__DATA EXCERPT__
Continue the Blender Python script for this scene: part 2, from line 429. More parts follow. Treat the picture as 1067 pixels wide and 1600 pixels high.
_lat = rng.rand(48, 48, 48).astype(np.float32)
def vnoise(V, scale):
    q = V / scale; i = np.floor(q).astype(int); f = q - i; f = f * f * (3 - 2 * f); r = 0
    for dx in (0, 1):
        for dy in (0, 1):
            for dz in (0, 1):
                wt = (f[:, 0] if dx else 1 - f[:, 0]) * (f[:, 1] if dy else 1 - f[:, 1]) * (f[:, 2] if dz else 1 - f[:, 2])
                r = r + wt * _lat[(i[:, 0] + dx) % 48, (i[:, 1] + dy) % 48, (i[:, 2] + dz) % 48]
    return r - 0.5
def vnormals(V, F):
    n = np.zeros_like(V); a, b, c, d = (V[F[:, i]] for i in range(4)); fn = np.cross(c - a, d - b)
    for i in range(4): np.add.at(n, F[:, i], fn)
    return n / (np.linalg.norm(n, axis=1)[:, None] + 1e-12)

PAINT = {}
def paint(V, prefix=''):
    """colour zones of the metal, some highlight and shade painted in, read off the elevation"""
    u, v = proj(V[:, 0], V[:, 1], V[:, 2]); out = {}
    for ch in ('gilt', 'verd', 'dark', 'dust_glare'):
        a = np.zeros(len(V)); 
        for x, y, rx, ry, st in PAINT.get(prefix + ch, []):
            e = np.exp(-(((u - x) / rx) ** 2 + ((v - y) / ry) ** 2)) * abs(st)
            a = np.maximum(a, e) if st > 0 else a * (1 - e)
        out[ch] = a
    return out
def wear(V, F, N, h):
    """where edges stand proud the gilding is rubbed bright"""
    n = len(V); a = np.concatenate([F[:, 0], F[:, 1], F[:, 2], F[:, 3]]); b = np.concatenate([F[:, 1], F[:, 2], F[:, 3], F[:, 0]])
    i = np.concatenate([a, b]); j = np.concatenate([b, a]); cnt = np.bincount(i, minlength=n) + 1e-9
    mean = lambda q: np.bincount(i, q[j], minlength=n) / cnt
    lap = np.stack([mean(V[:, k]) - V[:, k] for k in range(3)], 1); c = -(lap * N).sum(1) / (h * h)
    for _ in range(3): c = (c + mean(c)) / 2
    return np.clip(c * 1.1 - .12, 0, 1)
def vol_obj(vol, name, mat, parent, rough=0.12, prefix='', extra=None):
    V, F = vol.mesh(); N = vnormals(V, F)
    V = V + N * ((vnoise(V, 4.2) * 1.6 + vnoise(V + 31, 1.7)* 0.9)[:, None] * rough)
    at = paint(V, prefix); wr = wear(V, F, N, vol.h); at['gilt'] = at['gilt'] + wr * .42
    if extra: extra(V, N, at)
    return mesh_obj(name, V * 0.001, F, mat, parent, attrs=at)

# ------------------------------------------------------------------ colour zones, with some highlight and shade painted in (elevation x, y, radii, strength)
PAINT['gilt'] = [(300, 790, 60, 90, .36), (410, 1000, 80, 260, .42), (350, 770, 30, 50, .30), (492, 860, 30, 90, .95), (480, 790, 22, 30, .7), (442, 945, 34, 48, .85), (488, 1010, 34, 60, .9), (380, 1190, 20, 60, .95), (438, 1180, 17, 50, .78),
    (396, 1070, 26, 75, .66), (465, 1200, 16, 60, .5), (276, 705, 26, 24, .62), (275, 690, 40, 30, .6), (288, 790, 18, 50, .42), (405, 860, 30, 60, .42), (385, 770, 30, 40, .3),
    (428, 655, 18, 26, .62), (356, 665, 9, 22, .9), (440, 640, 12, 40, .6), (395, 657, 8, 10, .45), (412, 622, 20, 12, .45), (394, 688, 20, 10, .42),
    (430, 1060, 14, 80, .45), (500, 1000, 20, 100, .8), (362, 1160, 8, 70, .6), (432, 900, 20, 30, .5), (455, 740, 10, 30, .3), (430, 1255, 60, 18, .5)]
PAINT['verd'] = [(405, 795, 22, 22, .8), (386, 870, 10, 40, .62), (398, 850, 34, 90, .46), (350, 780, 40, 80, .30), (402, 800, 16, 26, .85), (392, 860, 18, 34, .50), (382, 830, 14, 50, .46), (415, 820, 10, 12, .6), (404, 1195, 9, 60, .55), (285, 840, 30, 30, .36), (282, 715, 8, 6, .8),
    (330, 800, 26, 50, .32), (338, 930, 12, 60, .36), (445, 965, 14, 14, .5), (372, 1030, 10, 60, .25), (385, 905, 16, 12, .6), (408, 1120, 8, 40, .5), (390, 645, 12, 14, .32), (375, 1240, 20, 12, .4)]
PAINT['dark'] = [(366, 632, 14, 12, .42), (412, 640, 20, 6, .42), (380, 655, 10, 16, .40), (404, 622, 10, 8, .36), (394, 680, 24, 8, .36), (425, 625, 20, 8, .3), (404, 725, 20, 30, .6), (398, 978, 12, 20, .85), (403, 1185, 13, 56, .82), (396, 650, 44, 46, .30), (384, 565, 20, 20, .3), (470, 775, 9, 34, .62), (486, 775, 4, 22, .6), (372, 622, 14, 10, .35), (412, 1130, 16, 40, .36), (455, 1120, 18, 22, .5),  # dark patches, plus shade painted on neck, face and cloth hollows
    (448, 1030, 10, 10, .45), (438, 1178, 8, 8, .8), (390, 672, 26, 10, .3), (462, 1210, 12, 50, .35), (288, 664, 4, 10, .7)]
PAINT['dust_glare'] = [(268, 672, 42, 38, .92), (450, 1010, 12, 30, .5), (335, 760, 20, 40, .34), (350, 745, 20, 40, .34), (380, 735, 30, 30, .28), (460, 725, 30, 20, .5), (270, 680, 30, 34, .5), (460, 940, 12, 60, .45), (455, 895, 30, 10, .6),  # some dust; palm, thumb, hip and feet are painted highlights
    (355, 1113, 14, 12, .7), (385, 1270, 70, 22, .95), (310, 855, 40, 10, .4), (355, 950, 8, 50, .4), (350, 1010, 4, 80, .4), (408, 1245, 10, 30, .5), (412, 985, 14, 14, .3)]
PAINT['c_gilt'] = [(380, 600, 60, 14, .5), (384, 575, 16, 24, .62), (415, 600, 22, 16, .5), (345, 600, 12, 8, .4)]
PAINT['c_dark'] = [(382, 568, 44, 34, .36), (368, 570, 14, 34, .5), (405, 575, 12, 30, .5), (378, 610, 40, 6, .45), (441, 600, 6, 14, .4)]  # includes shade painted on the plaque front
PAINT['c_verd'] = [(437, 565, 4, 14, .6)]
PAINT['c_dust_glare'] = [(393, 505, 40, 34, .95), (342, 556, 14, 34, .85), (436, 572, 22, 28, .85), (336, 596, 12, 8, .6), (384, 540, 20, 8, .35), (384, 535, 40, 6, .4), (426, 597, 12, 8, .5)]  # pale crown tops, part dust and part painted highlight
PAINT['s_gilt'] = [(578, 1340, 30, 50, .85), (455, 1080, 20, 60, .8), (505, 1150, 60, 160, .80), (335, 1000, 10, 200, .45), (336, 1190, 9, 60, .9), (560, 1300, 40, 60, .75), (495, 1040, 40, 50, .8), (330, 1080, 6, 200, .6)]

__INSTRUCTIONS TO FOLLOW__
Copy out the material above in its entirety. Every detail must match.

__CORRECT RESPONSE__
Continue the Blender Python script for this scene: part 2, from line 429. More parts follow. Treat the picture as 1067 pixels wide and 1600 pixels high.
_lat = rng.rand(48, 48, 48).astype(np.float32)
def vnoise(V, scale):
    q = V / scale; i = np.floor(q).astype(int); f = q - i; f = f * f * (3 - 2 * f); r = 0
    for dx in (0, 1):
        for dy in (0, 1):
            for dz in (0, 1):
                wt = (f[:, 0] if dx else 1 - f[:, 0]) * (f[:, 1] if dy else 1 - f[:, 1]) * (f[:, 2] if dz else 1 - f[:, 2])
                r = r + wt * _lat[(i[:, 0] + dx) % 48, (i[:, 1] + dy) % 48, (i[:, 2] + dz) % 48]
    return r - 0.5
def vnormals(V, F):
    n = np.zeros_like(V); a, b, c, d = (V[F[:, i]] for i in range(4)); fn = np.cross(c - a, d - b)
    for i in range(4): np.add.at(n, F[:, i], fn)
    return n / (np.linalg.norm(n, axis=1)[:, None] + 1e-12)

PAINT = {}
def paint(V, prefix=''):
    """colour zones of the metal, some highlight and shade painted in, read off the elevation"""
    u, v = proj(V[:, 0], V[:, 1], V[:, 2]); out = {}
    for ch in ('gilt', 'verd', 'dark', 'dust_glare'):
        a = np.zeros(len(V)); 
        for x, y, rx, ry, st in PAINT.get(prefix + ch, []):
            e = np.exp(-(((u - x) / rx) ** 2 + ((v - y) / ry) ** 2)) * abs(st)
            a = np.maximum(a, e) if st > 0 else a * (1 - e)
        out[ch] = a
    return out
def wear(V, F, N, h):
    """where edges stand proud the gilding is rubbed bright"""
    n = len(V); a = np.concatenate([F[:, 0], F[:, 1], F[:, 2], F[:, 3]]); b = np.concatenate([F[:, 1], F[:, 2], F[:, 3], F[:, 0]])
    i = np.concatenate([a, b]); j = np.concatenate([b, a]); cnt = np.bincount(i, minlength=n) + 1e-9
    mean = lambda q: np.bincount(i, q[j], minlength=n) / cnt
    lap = np.stack([mean(V[:, k]) - V[:, k] for k in range(3)], 1); c = -(lap * N).sum(1) / (h * h)
    for _ in range(3): c = (c + mean(c)) / 2
    return np.clip(c * 1.1 - .12, 0, 1)
def vol_obj(vol, name, mat, parent, rough=0.12, prefix='', extra=None):
    V, F = vol.mesh(); N = vnormals(V, F)
    V = V + N * ((vnoise(V, 4.2) * 1.6 + vnoise(V + 31, 1.7)* 0.9)[:, None] * rough)
    at = paint(V, prefix); wr = wear(V, F, N, vol.h); at['gilt'] = at['gilt'] + wr * .42
    if extra: extra(V, N, at)
    return mesh_obj(name, V * 0.001, F, mat, parent, attrs=at)

# ------------------------------------------------------------------ colour zones, with some highlight and shade painted in (elevation x, y, radii, strength)
PAINT['gilt'] = [(300, 790, 60, 90, .36), (410, 1000, 80, 260, .42), (350, 770, 30, 50, .30), (492, 860, 30, 90, .95), (480, 790, 22, 30, .7), (442, 945, 34, 48, .85), (488, 1010, 34, 60, .9), (380, 1190, 20, 60, .95), (438, 1180, 17, 50, .78),
    (396, 1070, 26, 75, .66), (465, 1200, 16, 60, .5), (276, 705, 26, 24, .62), (275, 690, 40, 30, .6), (288, 790, 18, 50, .42), (405, 860, 30, 60, .42), (385, 770, 30, 40, .3),
    (428, 655, 18, 26, .62), (356, 665, 9, 22, .9), (440, 640, 12, 40, .6), (395, 657, 8, 10, .45), (412, 622, 20, 12, .45), (394, 688, 20, 10, .42),
    (430, 1060, 14, 80, .45), (500, 1000, 20, 100, .8), (362, 1160, 8, 70, .6), (432, 900, 20, 30, .5), (455, 740, 10, 30, .3), (430, 1255, 60, 18, .5)]
PAINT['verd'] = [(405, 795, 22, 22, .8), (386, 870, 10, 40, .62), (398, 850, 34, 90, .46), (350, 780, 40, 80, .30), (402, 800, 16, 26, .85), (392, 860, 18, 34, .50), (382, 830, 14, 50, .46), (415, 820, 10, 12, .6), (404, 1195, 9, 60, .55), (285, 840, 30, 30, .36), (282, 715, 8, 6, .8),
    (330, 800, 26, 50, .32), (338, 930, 12, 60, .36), (445, 965, 14, 14, .5), (372, 1030, 10, 60, .25), (385, 905, 16, 12, .6), (408, 1120, 8, 40, .5), (390, 645, 12, 14, .32), (375, 1240, 20, 12, .4)]
PAINT['dark'] = [(366, 632, 14, 12, .42), (412, 640, 20, 6, .42), (380, 655, 10, 16, .40), (404, 622, 10, 8, .36), (394, 680, 24, 8, .36), (425, 625, 20, 8, .3), (404, 725, 20, 30, .6), (398, 978, 12, 20, .85), (403, 1185, 13, 56, .82), (396, 650, 44, 46, .30), (384, 565, 20, 20, .3), (470, 775, 9, 34, .62), (486, 775, 4, 22, .6), (372, 622, 14, 10, .35), (412, 1130, 16, 40, .36), (455, 1120, 18, 22, .5),  # dark patches, plus shade painted on neck, face and cloth hollows
    (448, 1030, 10, 10, .45), (438, 1178, 8, 8, .8), (390, 672, 26, 10, .3), (462, 1210, 12, 50, .35), (288, 664, 4, 10, .7)]
PAINT['dust_glare'] = [(268, 672, 42, 38, .92), (450, 1010, 12, 30, .5), (335, 760, 20, 40, .34), (350, 745, 20, 40, .34), (380, 735, 30, 30, .28), (460, 725, 30, 20, .5), (270, 680, 30, 34, .5), (460, 940, 12, 60, .45), (455, 895, 30, 10, .6),  # some dust; palm, thumb, hip and feet are painted highlights
    (355, 1113, 14, 12, .7), (385, 1270, 70, 22, .95), (310, 855, 40, 10, .4), (355, 950, 8, 50, .4), (350, 1010, 4, 80, .4), (408, 1245, 10, 30, .5), (412, 985, 14, 14, .3)]
PAINT['c_gilt'] = [(380, 600, 60, 14, .5), (384, 575, 16, 24, .62), (415, 600, 22, 16, .5), (345, 600, 12, 8, .4)]
PAINT['c_dark'] = [(382, 568, 44, 34, .36), (368, 570, 14, 34, .5), (405, 575, 12, 30, .5), (378, 610, 40, 6, .45), (441, 600, 6, 14, .4)]  # includes shade painted on the plaque front
PAINT['c_verd'] = [(437, 565, 4, 14, .6)]
PAINT['c_dust_glare'] = [(393, 505, 40, 34, .95), (342, 556, 14, 34, .85), (436, 572, 22, 28, .85), (336, 596, 12, 8, .6), (384, 540, 20, 8, .35), (384, 535, 40, 6, .4), (426, 597, 12, 8, .5)]  # pale crown tops, part dust and part painted highlight
PAINT['s_gilt'] = [(578, 1340, 30, 50, .85), (455, 1080, 20, 60, .8), (505, 1150, 60, 160, .80), (335, 1000, 10, 200, .45), (336, 1190, 9, 60, .9), (560, 1300, 40, 60, .75), (495, 1040, 40, 50, .8), (330, 1080, 6, 200, .6)]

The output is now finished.